De son côté, le théologien zitounien Elyess Dardour, en pointe dans le front conservateur anti COLIBE, s’est félicité du fait que le président Caïd Essebsi ait selon lui « écouté la voix du peuple » en s’abstenant de cautionner « les volets des recommandations du rapport de la commission ayant trait aux droits des homosexuels, à la dépénalisation de l’adultère, etc. ».

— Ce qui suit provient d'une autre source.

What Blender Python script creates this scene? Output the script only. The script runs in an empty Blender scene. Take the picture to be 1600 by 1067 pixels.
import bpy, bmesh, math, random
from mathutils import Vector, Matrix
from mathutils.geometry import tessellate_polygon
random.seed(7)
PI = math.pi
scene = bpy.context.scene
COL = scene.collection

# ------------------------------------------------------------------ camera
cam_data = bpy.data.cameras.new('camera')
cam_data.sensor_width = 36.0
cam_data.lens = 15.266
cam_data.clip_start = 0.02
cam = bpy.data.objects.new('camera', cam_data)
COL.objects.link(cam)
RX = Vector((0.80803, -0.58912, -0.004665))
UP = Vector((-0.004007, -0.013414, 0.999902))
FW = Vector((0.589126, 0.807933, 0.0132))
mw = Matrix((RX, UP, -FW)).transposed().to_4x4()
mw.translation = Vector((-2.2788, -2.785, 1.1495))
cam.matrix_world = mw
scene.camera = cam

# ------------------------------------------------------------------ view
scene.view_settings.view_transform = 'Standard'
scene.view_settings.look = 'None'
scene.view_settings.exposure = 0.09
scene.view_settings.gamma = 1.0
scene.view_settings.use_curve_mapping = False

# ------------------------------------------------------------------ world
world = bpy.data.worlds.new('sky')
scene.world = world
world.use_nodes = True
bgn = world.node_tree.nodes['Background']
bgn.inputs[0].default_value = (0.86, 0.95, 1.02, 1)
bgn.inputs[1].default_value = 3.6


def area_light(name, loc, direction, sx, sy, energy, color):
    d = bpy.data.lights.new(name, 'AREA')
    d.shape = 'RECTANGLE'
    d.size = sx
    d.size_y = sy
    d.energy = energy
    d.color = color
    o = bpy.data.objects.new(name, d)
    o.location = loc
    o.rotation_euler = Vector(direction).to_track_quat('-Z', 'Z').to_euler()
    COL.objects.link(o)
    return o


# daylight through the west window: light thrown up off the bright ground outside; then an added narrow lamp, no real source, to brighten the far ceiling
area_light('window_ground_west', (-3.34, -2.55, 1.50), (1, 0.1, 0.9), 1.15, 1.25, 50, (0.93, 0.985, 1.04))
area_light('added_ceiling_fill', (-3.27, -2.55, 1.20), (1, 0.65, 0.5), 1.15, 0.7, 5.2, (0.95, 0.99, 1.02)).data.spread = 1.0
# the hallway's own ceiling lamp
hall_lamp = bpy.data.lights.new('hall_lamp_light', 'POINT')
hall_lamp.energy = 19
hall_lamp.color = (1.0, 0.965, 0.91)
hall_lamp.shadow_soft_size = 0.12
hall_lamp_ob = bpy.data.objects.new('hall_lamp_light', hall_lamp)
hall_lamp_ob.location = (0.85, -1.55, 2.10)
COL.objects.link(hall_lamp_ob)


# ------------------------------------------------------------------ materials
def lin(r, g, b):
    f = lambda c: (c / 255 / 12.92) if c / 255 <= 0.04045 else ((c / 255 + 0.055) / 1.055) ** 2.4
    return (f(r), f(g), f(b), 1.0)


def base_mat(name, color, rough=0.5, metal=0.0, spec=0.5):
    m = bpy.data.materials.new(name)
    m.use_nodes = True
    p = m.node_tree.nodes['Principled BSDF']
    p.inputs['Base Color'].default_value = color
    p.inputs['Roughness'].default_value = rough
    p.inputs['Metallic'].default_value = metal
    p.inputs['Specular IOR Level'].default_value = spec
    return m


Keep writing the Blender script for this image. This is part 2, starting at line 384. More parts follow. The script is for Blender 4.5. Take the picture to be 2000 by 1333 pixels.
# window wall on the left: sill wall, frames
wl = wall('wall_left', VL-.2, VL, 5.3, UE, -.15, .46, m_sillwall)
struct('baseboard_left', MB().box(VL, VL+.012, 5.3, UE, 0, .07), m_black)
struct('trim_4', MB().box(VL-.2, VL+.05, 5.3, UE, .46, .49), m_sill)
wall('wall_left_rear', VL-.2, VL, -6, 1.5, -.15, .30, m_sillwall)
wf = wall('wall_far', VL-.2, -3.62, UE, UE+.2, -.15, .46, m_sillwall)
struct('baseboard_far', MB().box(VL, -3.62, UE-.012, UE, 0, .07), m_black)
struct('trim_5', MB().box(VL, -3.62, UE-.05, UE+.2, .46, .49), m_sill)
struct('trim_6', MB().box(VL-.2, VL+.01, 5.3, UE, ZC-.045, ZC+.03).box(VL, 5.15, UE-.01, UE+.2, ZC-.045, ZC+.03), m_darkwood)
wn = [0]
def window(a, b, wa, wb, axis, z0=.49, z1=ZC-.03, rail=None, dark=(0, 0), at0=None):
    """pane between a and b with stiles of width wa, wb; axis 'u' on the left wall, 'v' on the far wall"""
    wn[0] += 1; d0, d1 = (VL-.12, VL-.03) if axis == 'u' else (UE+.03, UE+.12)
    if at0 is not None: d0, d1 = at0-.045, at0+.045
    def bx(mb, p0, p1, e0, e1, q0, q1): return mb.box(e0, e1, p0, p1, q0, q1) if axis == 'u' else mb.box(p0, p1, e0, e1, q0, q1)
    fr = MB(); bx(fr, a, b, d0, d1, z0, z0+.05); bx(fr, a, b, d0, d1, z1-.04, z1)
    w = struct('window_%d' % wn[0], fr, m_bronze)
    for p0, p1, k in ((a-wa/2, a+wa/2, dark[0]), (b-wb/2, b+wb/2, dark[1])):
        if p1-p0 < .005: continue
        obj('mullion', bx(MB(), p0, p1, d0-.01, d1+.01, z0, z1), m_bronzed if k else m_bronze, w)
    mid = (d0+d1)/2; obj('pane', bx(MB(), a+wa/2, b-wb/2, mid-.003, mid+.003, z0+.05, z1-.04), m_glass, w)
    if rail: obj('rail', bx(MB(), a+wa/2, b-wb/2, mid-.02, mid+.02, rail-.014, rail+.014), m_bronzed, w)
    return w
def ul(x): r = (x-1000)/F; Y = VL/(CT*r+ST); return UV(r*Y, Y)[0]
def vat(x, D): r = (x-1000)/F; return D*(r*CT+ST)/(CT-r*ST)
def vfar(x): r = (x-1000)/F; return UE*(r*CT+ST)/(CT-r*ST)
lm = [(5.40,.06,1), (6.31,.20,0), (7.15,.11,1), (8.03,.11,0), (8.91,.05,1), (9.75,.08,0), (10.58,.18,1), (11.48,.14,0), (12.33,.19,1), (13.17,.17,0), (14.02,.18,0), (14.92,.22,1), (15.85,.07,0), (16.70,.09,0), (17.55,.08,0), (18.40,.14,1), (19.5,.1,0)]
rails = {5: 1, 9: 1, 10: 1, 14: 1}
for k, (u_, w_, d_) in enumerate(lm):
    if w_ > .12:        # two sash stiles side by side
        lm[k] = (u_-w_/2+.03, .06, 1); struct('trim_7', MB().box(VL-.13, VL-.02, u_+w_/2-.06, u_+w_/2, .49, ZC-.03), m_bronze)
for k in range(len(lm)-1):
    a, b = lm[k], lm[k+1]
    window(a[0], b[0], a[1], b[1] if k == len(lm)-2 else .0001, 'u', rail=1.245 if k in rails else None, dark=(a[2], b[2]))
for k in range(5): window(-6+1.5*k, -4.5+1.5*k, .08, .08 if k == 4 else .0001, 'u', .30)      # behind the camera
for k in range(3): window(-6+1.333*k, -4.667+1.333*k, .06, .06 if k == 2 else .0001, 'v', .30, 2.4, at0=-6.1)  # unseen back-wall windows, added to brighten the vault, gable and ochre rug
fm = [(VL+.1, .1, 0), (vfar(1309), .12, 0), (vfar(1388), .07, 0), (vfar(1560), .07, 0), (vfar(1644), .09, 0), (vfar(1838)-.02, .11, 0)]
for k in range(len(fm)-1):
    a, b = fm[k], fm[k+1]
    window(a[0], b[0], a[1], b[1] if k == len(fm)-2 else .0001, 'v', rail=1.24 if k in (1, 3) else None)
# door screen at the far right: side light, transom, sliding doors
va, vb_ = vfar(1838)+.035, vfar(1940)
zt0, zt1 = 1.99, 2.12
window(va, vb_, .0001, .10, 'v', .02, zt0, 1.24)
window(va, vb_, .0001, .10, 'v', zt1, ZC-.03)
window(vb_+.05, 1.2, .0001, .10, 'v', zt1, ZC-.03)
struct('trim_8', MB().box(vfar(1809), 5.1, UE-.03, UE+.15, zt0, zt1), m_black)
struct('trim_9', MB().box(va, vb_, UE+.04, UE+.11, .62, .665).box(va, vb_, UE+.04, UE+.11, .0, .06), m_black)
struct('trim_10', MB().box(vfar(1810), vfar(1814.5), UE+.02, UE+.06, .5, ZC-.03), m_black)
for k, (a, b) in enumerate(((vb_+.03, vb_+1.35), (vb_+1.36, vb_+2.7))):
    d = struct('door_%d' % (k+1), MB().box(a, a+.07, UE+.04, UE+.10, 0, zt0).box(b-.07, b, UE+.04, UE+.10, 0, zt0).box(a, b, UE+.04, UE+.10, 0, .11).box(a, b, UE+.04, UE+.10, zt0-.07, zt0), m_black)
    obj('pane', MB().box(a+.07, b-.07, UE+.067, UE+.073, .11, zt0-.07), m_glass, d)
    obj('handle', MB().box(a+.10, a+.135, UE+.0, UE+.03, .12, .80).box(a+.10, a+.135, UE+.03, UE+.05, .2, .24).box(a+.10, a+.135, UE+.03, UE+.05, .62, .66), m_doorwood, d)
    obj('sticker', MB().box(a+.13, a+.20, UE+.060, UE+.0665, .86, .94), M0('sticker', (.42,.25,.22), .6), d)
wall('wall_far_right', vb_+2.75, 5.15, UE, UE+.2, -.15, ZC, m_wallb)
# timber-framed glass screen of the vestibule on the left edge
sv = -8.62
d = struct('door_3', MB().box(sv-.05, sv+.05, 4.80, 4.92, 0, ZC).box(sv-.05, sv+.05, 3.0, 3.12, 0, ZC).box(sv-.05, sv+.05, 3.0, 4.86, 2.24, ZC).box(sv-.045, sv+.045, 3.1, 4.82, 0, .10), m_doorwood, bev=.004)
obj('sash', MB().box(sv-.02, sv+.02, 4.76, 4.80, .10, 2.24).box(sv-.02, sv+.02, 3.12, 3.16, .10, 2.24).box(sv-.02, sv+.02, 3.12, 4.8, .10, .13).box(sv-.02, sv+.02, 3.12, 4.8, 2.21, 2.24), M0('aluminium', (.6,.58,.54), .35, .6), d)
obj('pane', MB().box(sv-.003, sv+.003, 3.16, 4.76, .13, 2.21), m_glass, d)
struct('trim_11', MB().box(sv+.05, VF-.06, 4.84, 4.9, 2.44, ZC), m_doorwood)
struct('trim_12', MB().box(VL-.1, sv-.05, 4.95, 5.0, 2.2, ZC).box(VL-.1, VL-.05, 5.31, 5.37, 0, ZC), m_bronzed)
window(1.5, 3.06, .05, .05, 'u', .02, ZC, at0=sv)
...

Des militantes féministes ont enfin requis « un régime successoral unique, pour tous les citoyens, sans distinction », aussitôt faite l’annonce présidentielle. Une demande sans doute peu pragmatique, étant donnée l’universalité de la possibilité, y compris pour les occidentaux, de recourir à des textes testamentaires édictant leur souhait en la matière.
Car en laissant la porte à ceux qui le souhaitent de pouvoir opter pour une interprétation stricte du texte coranique, la pirouette juridique de Caïd Essebsi est en réalité un non-évènement, en ce qu’elle ne fait que requalifier une possibilité virtuellement préexistante.
Lassitude de la rue
Dans la rue, les deux camps opposés, désormais appelés celui du 11 août et celui du 13 août, allusion aux dates de leurs manifestations respectives, se sont en quelque sorte neutralisés.
Samedi, environ cinq mille manifestants étaient venus des quatre coins du pays, affichant en majorité une coloration ultra conservatrice, et hier lundi, un peu moins de manifestants pro COLIBE avaient répondu présents devant le Théâtre municipal de Tunis, où l’on pouvait voir un grand drapeau arc-en-ciel symbole des gay rights côtoyer des portraits de Bourguiba.
Le premier sit-in revêt pour le blogueur Hédi Hamdi un caractère absurde, en ce qu’il est une manifestation incongrue « en faveur d’une limitation des droits » là où la rue est d’ordinaire le maquis de ceux qui veulent arracher leurs droits. Le second constitue pour l’avocat conservateur Seif Eddine Makhlouf un plébiscite pro pouvoir, « une manifestation de mercenaires et de déviants sexuels ».
Deux positions qui illustrent sur le plan idéologique la polarisation intacte de la société tunisienne, une société sans doute moins homogène que ne la voient bon nombre d’analystes depuis l’extérieur, et où la grille de lecture socio-économique est probablement plus pertinente pour sonder les clivages en cours, entre manifestants urbains et manifestants ruraux.
En attendant que le débat sociétal ne se décante, Béji Caïd Essebsi aura vraisemblablement réalisé l’une de ses aspirations politiques personnelles, en parachevant non sans une certaine superstition l’œuvre de Bourguiba qui de son vivant n’avait pas osé toucher à l’épineuse question de l’héritage.